The four candidates have subsequently been disclosed as Allister Coetzee, Pieter de Villiers, Chester Williams and Meyer. Unfortunately for Saru, the devil is in the detail. It would all have been so much easier had White failed in his mission to bring back the Webb Ellis Trophy. But he didn’t and it isn’t. As usual Saru now has to justify the unjustifiable and, as usual, no one is about to accept the responsibility of pulling down the edifice in the name of transformation.

Even Hoskins came out fighting when White announced on Wednesday that he would quit as coach after the two-Test tour to Britain later this month. Hoskins said: ”Jake was seen as someone who was never prepared to give the whole story and relied on public sentiment after the World Cup to support his cause as a martyr. The unfortunate thing is that Jake is now portrayed as the victim and the council as a bunch of idiots who just did not like him after we won the World Cup.

But that’s just not fair and it’s not the whole story as there are a lot of people in SA Rugby who stood by Jake and supported him during some of his darkest moments in the job.”

It is true that White was adept at manipulating public sentiment via the media. It is also true that he had a barely disguised contempt for his employers, but experience taught him to ignore them and get on with the job of coaching the Springboks.

Ironically, the governing body actually had the chance to nip all this in the bud four years ago and there is a disturbing amount of déjà vu about how they cocked it up. They announced a shortlist of four names to fill the vacancy left by Rudolf Straeuli. The names were Chester Williams, Heyneke Meyer, Dumisani Mhani and Andre Markgraaff. Markgraaff withdrew early on and, due to a procedural error, White’s name was added. The rest is history.
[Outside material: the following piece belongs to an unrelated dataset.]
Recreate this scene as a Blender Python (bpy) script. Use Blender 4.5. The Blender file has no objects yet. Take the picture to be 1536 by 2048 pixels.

What might have happened if, instead of White, Mhani had been given the job? It’s worth pondering because, four years down the line, nothing has changed. There are still not enough black players on the field and way too few in coaching positions at provincial level. Mhani, then the coach of the Border Bulldogs, would have received the job in the perfect position. With Springbok rugby at its lowest ebb the pressure to produce results was off.

Nothing has changed, except that South African rugby is no longer in the gutter, but looking down from the stars. There’s no pressure to perform this time because the Springboks are world champions. Like England, they can cock it up for the next four years and, as long as they are competitive in 2011, no one will mind.

So how come Saru has compiled a shortlist that doesn’t contain a black African name? Or is the reason they would not confirm the names on the list because they were desperately looking for a Mhani for 2007? It might make a perfect slogan for the slow pace of transformation in rugby: Mhani are called, but few are chosen.